Aparte de lo curioso y emotivo del caso, a mí me ha servido para reflexionar y sacar algunas conclusiones que no me resisto a compartir:
- La belleza de la vocación del diaconado permanente. Resulta hermoso poder contemplarlo no tan solo ni principalmente como una etapa de paso hacia el presbiterado, sino como una vocación en sí misma, la vocación de servicio, el “estatus” sacramental cuya finalidad es recordarnos a todos y cada uno de los cristianos que todos somos servidores, que todos somos diáconos.
- La tristeza de constatar que esta vocación, recuperada y relanzada por el Vaticano II, no ha sido acogida con entusiasmo en todas partes. Hay obispos que no creen en ella y ni la proponen ni la promueven. Quizás porque ven a los diáconos como meros monaguillos litúrgicos y ayudantes del cura. Y para eso, ciertamente, no vale la pena.

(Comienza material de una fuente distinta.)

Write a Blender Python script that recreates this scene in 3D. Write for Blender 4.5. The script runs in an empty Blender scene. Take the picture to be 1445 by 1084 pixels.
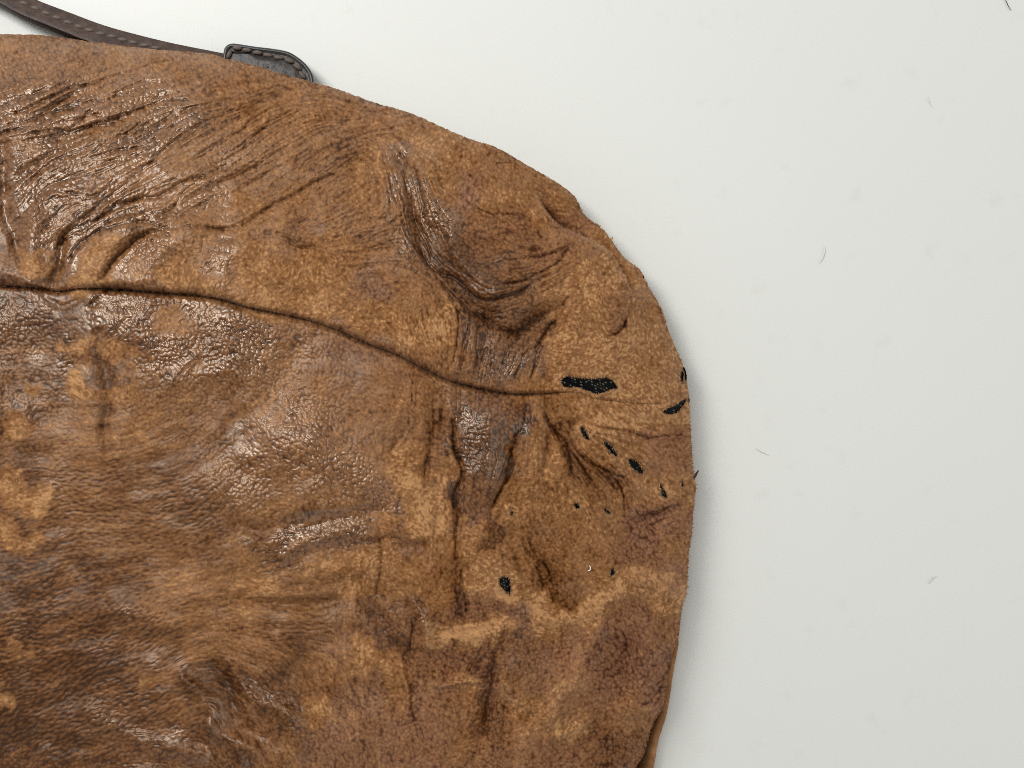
import bpy, bmesh, math, random
import numpy as np
from mathutils import Vector

C = bpy.context.scene
COL = C.collection
rng = np.random.default_rng(7)
random.seed(7)

# ------------------------------------------------------------------ camera, light, exposure
CAM_H = 0.38          # metres above the table
FPX = 1100.0          # focal length for a 1445 px wide frame
CX, CY = 722.5, 542.0
cam_d = bpy.data.cameras.new('camera')
cam = bpy.data.objects.new('camera', cam_d)
COL.objects.link(cam)
cam.location = (0, 0, CAM_H)
cam_d.sensor_width = 36.0
cam_d.lens = 36.0 * FPX / 1445.0
cam_d.clip_start = 0.01
cam_d.clip_end = 20
cam_d.dof.use_dof = True
cam_d.dof.focus_distance = 0.345
cam_d.dof.aperture_fstop = 20.0
C.camera = cam

w = bpy.data.worlds.new('World')
C.world = w
w.use_nodes = True
bg = w.node_tree.nodes['Background']
bg.inputs[0].default_value = (1.0, 0.98, 0.95, 1)
bg.inputs[1].default_value = 0.12


def area(name, loc, target, sx, sy, power, col):
    d = bpy.data.lights.new(name, 'AREA')
    d.shape = 'RECTANGLE'
    d.size, d.size_y = sx, sy
    d.energy = power
    d.color = col
    o = bpy.data.objects.new(name, d)
    COL.objects.link(o)
    o.location = loc
    o.rotation_euler = (Vector(target) - Vector(loc)).to_track_quat('-Z', 'Y').to_euler()
    return o


area('window_light', (-0.66, 0.56, 0.86), (0.02, 0.0, 0.03), 0.42, 0.42, 8.6, (1.0, 0.985, 0.96))
area('sheen_lamp', (-0.52, 0.42, 1.25), (-0.05, 0.0, 0.03), 0.75, 0.75, 5.4, (1.0, 0.985, 0.95))  # soft overhead lamp, added to spread a broad sheen over the leather
area('fill_left', (-1.9, 0.5, 0.9), (0.0, 0.0, 0.0), 2.0, 1.2, 5.0, (1.0, 1.0, 0.98))  # large unseen fill lamp, added for ambient light from the left
area('fill_far', (0.2, 2.0, 1.0), (0.0, 0.0, 0.0), 2.4, 1.3, 10.5, (0.97, 1.0, 0.97))  # added fill lamp beyond the far side, out of view
area('fill_right', (1.7, -0.2, 0.9), (0.0, 0.0, 0.0), 2.2, 1.4, 19.0, (1.0, 0.97, 0.925))  # added fill lamp, lightens the bag's shadow on the table
area('fill_near', (0.0, -2.0, 1.0), (0.0, 0.0, 0.0), 2.2, 1.4, 8.5, (1.0, 0.97, 0.93))  # weaker fill lamp added on the near side
C.view_settings.view_transform = 'Standard'
C.view_settings.look = 'None'
C.view_settings.exposure = 0.0
C.view_settings.gamma = 1.0
C.cycles.filter_width = 0.9
C.cycles.use_denoising = False


# ------------------------------------------------------------------ helpers
def world(px, py, z):
    k = (CAM_H - z) / FPX
    return (px - CX) * k, -(py - CY) * k, z


def tag(o, label=None, cat=None, group=None, kind=None):
    if label: o['label'] = label
    if cat: o['category'] = cat
    if group: o['group'] = group
    if kind: o['kind'] = kind
    return o


def empty(name, loc):
    o = bpy.data.objects.new(name, None)
    COL.objects.link(o)
    o.location = loc
    o.empty_display_size = 0.02
    return o


def link(name, me, mat, parent=None):
    o = bpy.data.objects.new(name, me)
    COL.objects.link(o)
    if mat: me.materials.append(mat)
    if parent is not None:
        o.parent = parent
        o.matrix_parent_inverse.identity()
        o.location = -Vector(parent.location) if parent.parent is None else (0, 0, 0)
    return o


def np_mesh(name, co, quads=None, tris=None, attrs=None, smooth=True):
    me = bpy.data.meshes.new(name)
    co = np.asarray(co, np.float32)
    me.vertices.add(len(co))
    me.vertices.foreach_set('co', co.ravel())
    loops, starts, n = [], [], 0
    if quads is not None and len(quads):
        loops.append(np.asarray(quads, np.int32).ravel())
        starts.append(np.arange(len(quads), dtype=np.int32) * 4)
        n = len(quads) * 4
    if tris is not None and len(tris):
        loops.append(np.asarray(tris, np.int32).ravel())
        starts.append(np.arange(len(tris), dtype=np.int32) * 3 + n)
    loops = np.concatenate(loops)
    starts = np.concatenate(starts)
    me.loops.add(len(loops))
    me.loops.foreach_set('vertex_index', loops)
    me.polygons.add(len(starts))
    me.polygons.foreach_set('loop_start', starts)
    me.update(calc_edges=True)
    if smooth:
        me.polygons.foreach_set('use_smooth', np.ones(len(starts), bool))
    for k, v in (attrs or {}).items():
        a = me.attributes.new(k, 'FLOAT_COLOR', 'POINT')
        a.data.foreach_set('color', np.asarray(v, np.float32).ravel())
    me.validate()
    return me


def grid_quads(nr, nc):
    i = np.arange(nr * nc, dtype=np.int32).reshape(nr, nc)
    return np.stack([i[:-1, :-1], i[:-1, 1:], i[1:, 1:], i[1:, :-1]], -1).reshape(-1, 4)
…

- En el diaconado permanente, abierto a hombres casados, se pone de manifiesto que matrimonio y sacramento del orden no son incompatibles. No lo han sido nunca. Solo la ignorancia crasa o la ideología cerril pueden explicar el escándalo y el rasgarse las vestiduras de muchos cuando el papa Francisco afirmó que en la Iglesia católica hay muchos sacerdotes casados, o mejor, casados sacerdotes: la mayoría del clero de las Iglesias Católicas Orientales.
- Cuando la autoridad se concibe y ejerce como servicio, se trascienden la edad, los vínculos de la carne y los niveles de ciencia de las personas. Al joven hijo obispo y doctor no se le suben los humos a la cabeza delante de su padre, ni el padre diácono se siente humillado por inclinarse ante su hijo y pedirle la bendición.